4.0 out of 5 stars Symbolism, Feb 5 2011
By Luc REYNAERT - Published on Amazon.com
This review is from: Envy, and Other Works (Paperback)
In this emotional novel Yuri Olesha opposes the vanishing `old' world in the USSR against the `new' world of socialism with its `new set of states of the soul'. In other words, the regime wants to create A. Gramsci's `new man'.

The new man
This new man should be a cool, cold, efficient goal-getter (literally and figuratively): `The new man is schooling himself to scorn the old feelings glorified by the poets, by the muse of history herself. The buttercup of pity, the lizard of vanity, the serpent of jealousy - this flora and fauna should be purged from the heart of man.'
Also, `we are not a family, we are mankind.' `Does it mean that the human feeling of fatherly love must be annihilated?'

The `old' men
The members of the `old' age with its `pity, tenderness, pride, jealousy, love, of which the human soul was made up', ask mutedly: `Normal people, where are you?' And what have the goal-getters to offer `to replace our capacity to love, to hate, to hope, to cry, to pity, to forgive? We need the pink wild rose of sorrow or the black currant bush of petty vanity.'

Revolt or indifference
The `old' comrades can revolt: `See this pillow? It is our coat of arms. Our symbol. Bullets get buried in a pillow. With a pillow we shall smother you.'
Or they can become indifferent: `We used to talk so much about feelings. But we forgot the main one: indifference.'

Yuri Olesha's protagonists symbolize the old and new generation of soviet citizen, who are fighting for the control of the new era (symbol: the virgin maiden).
He criticizes severely the lack of humanity in the socialist (communist) ideology.
After its early popular success, it was however stigmatized as pure symbolism by the party's literary ideologues.

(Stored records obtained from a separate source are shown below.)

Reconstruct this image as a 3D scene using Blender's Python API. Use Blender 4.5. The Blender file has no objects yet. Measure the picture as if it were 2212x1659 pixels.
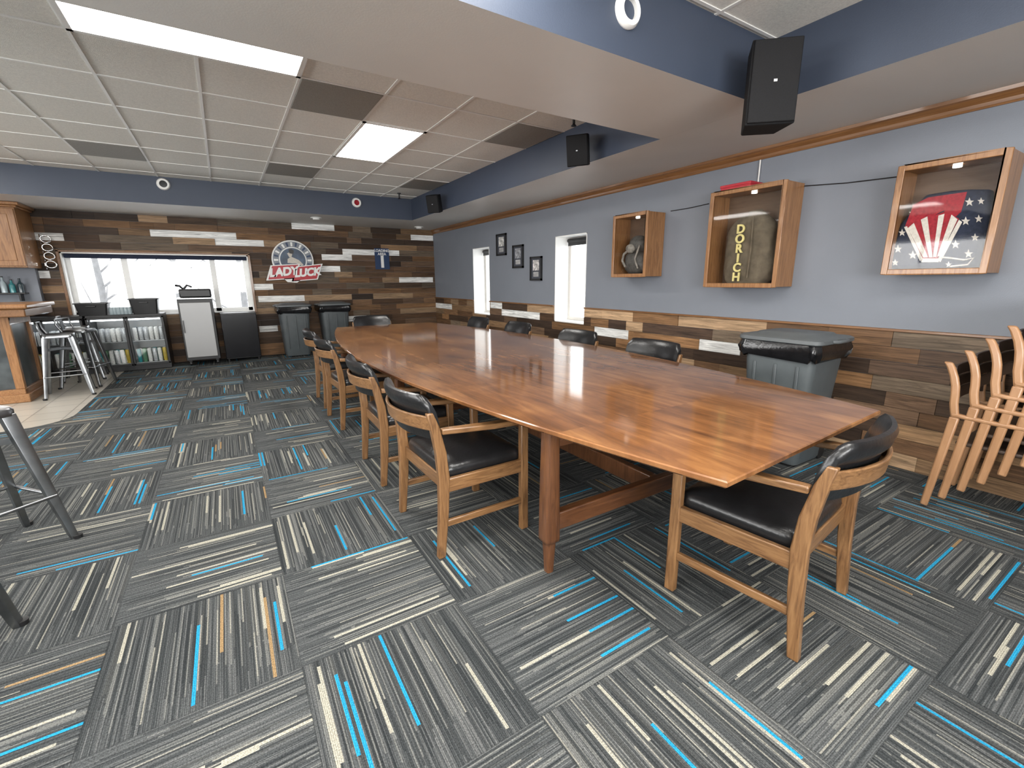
import bpy, bmesh, math, random
from mathutils import Vector, Matrix
PI=math.pi
C=bpy.context.scene.collection
random.seed(7)
# ------------------------------------------------------------------ camera
F,YAW,PIT,ROL,H=973.3,.558,.2265,-.007232,1.344
fw=Vector((math.sin(YAW)*math.cos(PIT),math.cos(YAW)*math.cos(PIT),-math.sin(PIT)))
r0=Vector((math.cos(YAW),-math.sin(YAW),0)); u0=r0.cross(fw)
rt=r0*math.cos(ROL)+u0*math.sin(ROL); up=-r0*math.sin(ROL)+u0*math.cos(ROL)
cam=bpy.data.cameras.new('camera'); co=bpy.data.objects.new('camera',cam); C.objects.link(co)
cam.sensor_width=36; cam.lens=F/2212*36; cam.clip_start=.02
co.matrix_world=Matrix(((rt.x,up.x,-fw.x,0),(rt.y,up.y,-fw.y,0),(rt.z,up.z,-fw.z,H),(0,0,0,1)))
bpy.context.scene.camera=co
def at(ax,v,x,y):
    d=rt*((x-1106)/F)-up*((y-829.5)/F)+fw; i='XYZ'.index(ax); o=Vector((0,0,H))
    return o+d*((v-o[i])/d[i])
XR,YF,S,XS,YS,B1,B2,CE,CAP=3.987,9.582,2.403,3.022,8.18,1.832,2.638,2.76,.985
XL,YN=-6.5,-3.2
# ------------------------------------------------------------------ materials
def nt(name):
    m=bpy.data.materials.new(name); m.use_nodes=True; t=m.node_tree; t.nodes.clear()
    o=t.nodes.new('ShaderNodeOutputMaterial'); b=t.nodes.new('ShaderNodeBsdfPrincipled'); t.links.new(b.outputs[0],o.inputs[0])
    return m,t,b
def mat(name,col,rough=.5,metal=0,coat=0,var=.12,scale=12,bump=0,bscale=200,stretch=(1,1,1),spec=.5):
    m,t,b=nt(name); N=t.nodes; L=t.links
    tc=N.new('ShaderNodeTexCoord'); mp=N.new('ShaderNodeMapping'); mp.inputs['Scale'].default_value=stretch
    L.new(tc.outputs['Object'],mp.inputs[0])
    n=N.new('ShaderNodeTexNoise'); n.inputs['Scale'].default_value=scale; n.inputs['Detail'].default_value=4; L.new(mp.outputs[0],n.inputs['Vector'])
    cr=N.new('ShaderNodeValToRGB'); L.new(n.outputs[0],cr.inputs[0])
    cr.color_ramp.elements[0].position=.3; cr.color_ramp.elements[1].position=.7
    cr.color_ramp.elements[0].color=tuple(c*(1-var) for c in col)+(1,)
    cr.color_ramp.elements[1].color=tuple(min(1,c*(1+var)) for c in col)+(1,)
    L.new(cr.outputs[0],b.inputs['Base Color'])
    b.inputs['Roughness'].default_value=rough; b.inputs['Metallic'].default_value=metal
    b.inputs['Coat Weight'].default_value=coat; b.inputs['Coat Roughness'].default_value=.08
    b.inputs['Specular IOR Level'].default_value=spec
    if bump:
        n2=N.new('ShaderNodeTexNoise'); n2.inputs['Scale'].default_value=bscale; n2.inputs['Detail'].default_value=2; L.new(tc.outputs['Object'],n2.inputs['Vector'])
        bp=N.new('ShaderNodeBump'); bp.inputs['Strength'].default_value=bump; bp.inputs['Distance'].default_value=.004
        L.new(n2.outputs[0],bp.inputs['Height']); L.new(bp.outputs[0],b.inputs['Normal'])
    return m
def wood(name,cols,stretch,rough=.4,coat=0,scale=1.0,dist=1.2,bump=.15,crough=.08,lo=.30,hi=.72):
    m,t,b=nt(name); N=t.nodes; L=t.links
    tc=N.new('ShaderNodeTexCoord'); mp=N.new('ShaderNodeMapping'); mp.inputs['Scale'].default_value=stretch
    L.new(tc.outputs['Object'],mp.inputs[0])
    n=N.new('ShaderNodeTexNoise'); n.inputs['Scale'].default_value=scale; n.inputs['Detail'].default_value=8; n.inputs['Roughness'].default_value=.62; n.inputs['Distortion'].default_value=dist
    L.new(mp.outputs[0],n.inputs['Vector'])
    cr=N.new('ShaderNodeValToRGB'); L.new(n.outputs[0],cr.inputs[0]); e=cr.color_ramp.elements
    e[0].position=lo; e[1].position=hi; e[0].color=cols[0]+(1,); e[1].color=cols[-1]+(1,)
    if len(cols)==3: q=e.new((lo+hi)/2); q.color=cols[1]+(1,)
    L.new(cr.outputs[0],b.inputs['Base Color']); b.inputs['Roughness'].default_value=rough
    b.inputs['Coat Weight'].default_value=coat; b.inputs['Coat Roughness'].default_value=crough
    bp=N.new('ShaderNodeBump'); bp.inputs['Strength'].default_value=bump; bp.inputs['Distance'].default_value=.002
    L.new(n.outputs[0],bp.inputs['Height']); L.new(bp.outputs[0],b.inputs['Normal'])
    return m
def emis(name,col,st):
    m,t,b=nt(name); b.inputs['Base Color'].default_value=(.9,.9,.9,1); b.inputs['Emission Color'].default_value=col+(1,); b.inputs['Emission Strength'].default_value=st
    return m
def glass(name,tint=(1,1,1),fac=.06,rough=.02):
    m=bpy.data.materials.new(name); m.use_nodes=True; t=m.node_tree; t.nodes.clear(); N=t.nodes; L=t.links
    o=N.new('ShaderNodeOutputMaterial'); mx=N.new('ShaderNodeMixShader'); a=N.new('ShaderNodeBsdfTransparent'); g=N.new('ShaderNodeBsdfGlossy')
    a.inputs[0].default_value=tint+(1,); g.inputs['Roughness'].default_value=rough
    mx.inputs[0].default_value=fac; L.new(a.outputs[0],mx.inputs[1]); L.new(g.outputs[0],mx.inputs[2]); L.new(mx.outputs[0],o.inputs[0])
    return m
def table_mat():
    m,t,b=nt('polished_veneer_table'); N=t.nodes; L=t.links
    def mth(op,a,bv=None):
        n=N.new('ShaderNodeMath'); n.operation=op
        for k,v in enumerate((a,bv)):
            if v is None: continue
            if isinstance(v,(int,float)): n.inputs[k].default_value=v
            else: L.new(v,n.inputs[k])
        return n.outputs[0]
    tc=N.new('ShaderNodeTexCoord'); sp=N.new('ShaderNodeSeparateXYZ'); L.new(tc.outputs['Object'],sp.inputs[0])
    x,y=sp.outputs[0],sp.outputs[1]
    pi_=mth('FLOOR',mth('DIVIDE',mth('ADD',y,.30),.96)); pj=mth('FLOOR',mth('DIVIDE',x,.42))
    cb=N.new('ShaderNodeCombineXYZ'); L.new(pi_,cb.inputs[0]); L.new(pj,cb.inputs[1]); wn=N.new('ShaderNodeTexWhiteNoise'); wn.noise_dimensions='3D'; L.new(cb.outputs[0],wn.inputs['Vector'])
    pr=wn.outputs['Value']
    c2=N.new('ShaderNodeCombineXYZ'); L.new(mth('MULTIPLY',mth('ABSOLUTE',x),14),c2.inputs[0]); L.new(mth('MULTIPLY',y,1.5),c2.inputs[1]); L.new(mth('MULTIPLY',pr,1.2),c2.inputs[2])
    n=N.new('ShaderNodeTexNoise'); n.inputs['Scale'].default_value=1; n.inputs['Detail'].default_value=8; n.inputs['Roughness'].default_value=.66; n.inputs['Distortion'].default_value=.8; L.new(c2.outputs[0],n.inputs['Vector'])
    c3=N.new('ShaderNodeCombineXYZ'); L.new(mth('MULTIPLY',x,2.6),c3.inputs[0]); L.new(mth('MULTIPLY',y,2.0),c3.inputs[1]); L.new(mth('MULTIPLY',pr,.8),c3.inputs[2])
    n2=N.new('ShaderNodeTexNoise'); n2.inputs['Scale'].default_value=1; n2.inputs['Detail'].default_value=4; n2.inputs['Distortion'].default_value=1.0; L.new(c3.outputs[0],n2.inputs['Vector'])
    v=mth('ADD',mth('ADD',mth('MULTIPLY',n.outputs[0],.55),mth('MULTIPLY',n2.outputs[0],.40)),mth('MULTIPLY',pr,.06))
    cr=N.new('ShaderNodeValToRGB'); L.new(v,cr.inputs[0]); e=cr.color_ramp.elements
    e[0].position=.36; e[0].color=(.075,.027,.009,1); e[1].position=.68; e[1].color=(.335,.155,.054,1); q=e.new(.51); q.color=(.190,.076,.024,1)
    L.new(cr.outputs[0],b.inputs['Base Color']); b.inputs['Roughness'].default_value=.5; b.inputs['Specular IOR Level'].default_value=.25; b.inputs['Coat Weight'].default_value=1; b.inputs['Coat Roughness'].default_value=.085
    return m
M={}
M['paint']=mat('blue_grey_paint',(.188,.205,.238),.55,var=.03,scale=3,bump=.15,bscale=150)
M['navy']=mat('slate_blue_paint',(.043,.056,.086),.5,var=.05,scale=3,bump=.1,bscale=150)
M['soffit']=mat('warm_white_paint',(.60,.58,.545),.45,var=.02,scale=3,bump=.1,bscale=120)
M['white']=mat('white_paint',(.80,.80,.78),.4,var=.03)
M['tile_c']=mat('ceiling_tile',(.74,.72,.665),.9,var=.09,scale=90,bump=.5,bscale=300)
M['tbar']=mat('white_metal_bar',(.80,.79,.76),.5,var=.02)
M['vent']=mat('grey_vent_tile',(.25,.235,.21),.7,var=.15,scale=150)
M['diff']=emis('lit_diffuser',(1,.97,.92),22)
M['unlit']=mat('unlit_diffuser',(.26,.26,.25),.25,var=.2,scale=8)
M['black']=mat('black_plastic',(.012,.012,.013),.4,var=.2)
M['blackgl']=mat('black_gloss',(.010,.010,.012),.15,var=.2)
M['speaker']=mat('speaker_black',(.007,.007,.008),.7,var=.3,scale=300,bump=.3,bscale=600,spec=.25)
M['vinyl']=mat('black_vinyl',(.011,.011,.012),.28,var=.2,scale=20,bump=.25,bscale=60)
M['steel']=mat('brushed_steel',(.42,.43,.44),.32,metal=1,var=.08,stretch=(1,1,20))
M['gun']=mat('gunmetal',(.27,.28,.29),.3,metal=1,var=.25,scale=8)
M['chrome']=mat('chrome',(.8,.8,.8),.1,metal=1,var=.02)
M['silver']=mat('silver_panel',(.30,.30,.30),.4,metal=.4,var=.05,scale=200)
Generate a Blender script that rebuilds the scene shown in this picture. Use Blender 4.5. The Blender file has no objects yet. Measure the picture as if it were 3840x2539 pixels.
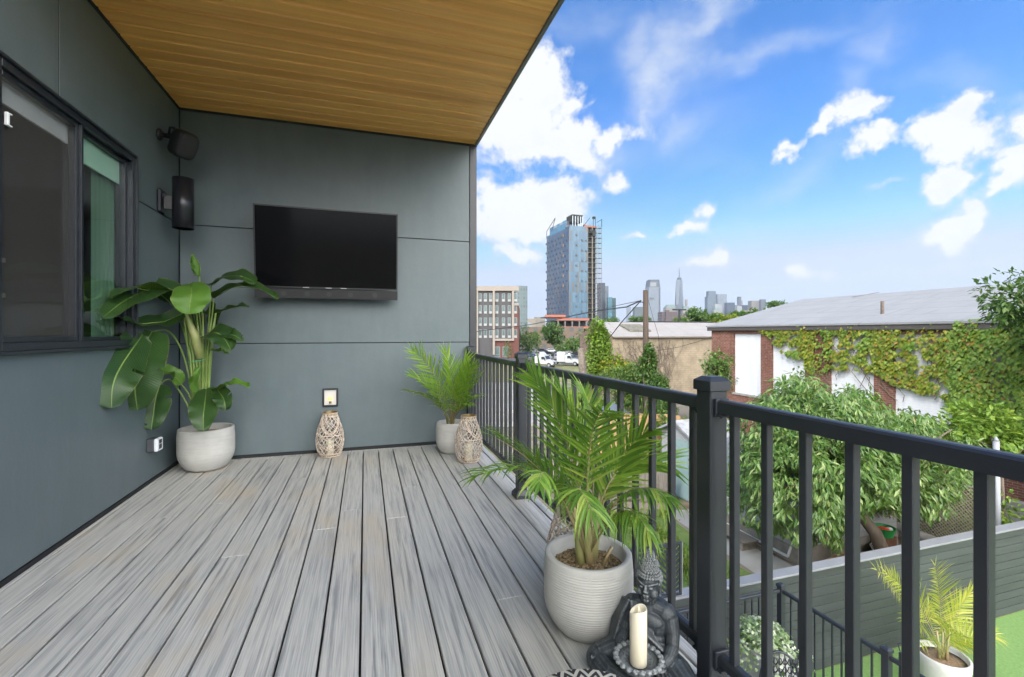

In his `Speech to the First Congress of Soviet Writers' (published in this book), the author expressed his mea culpa about his former work: `a writer must be an educator, a teacher. I have set myself the task of writing for the young. Communism is not only an economic system but a moral system as well. I will try to prove that the new socialist way of looking at the world is also the most humane.'

`Envy' as a plea for a more human society is still a very worth-while read.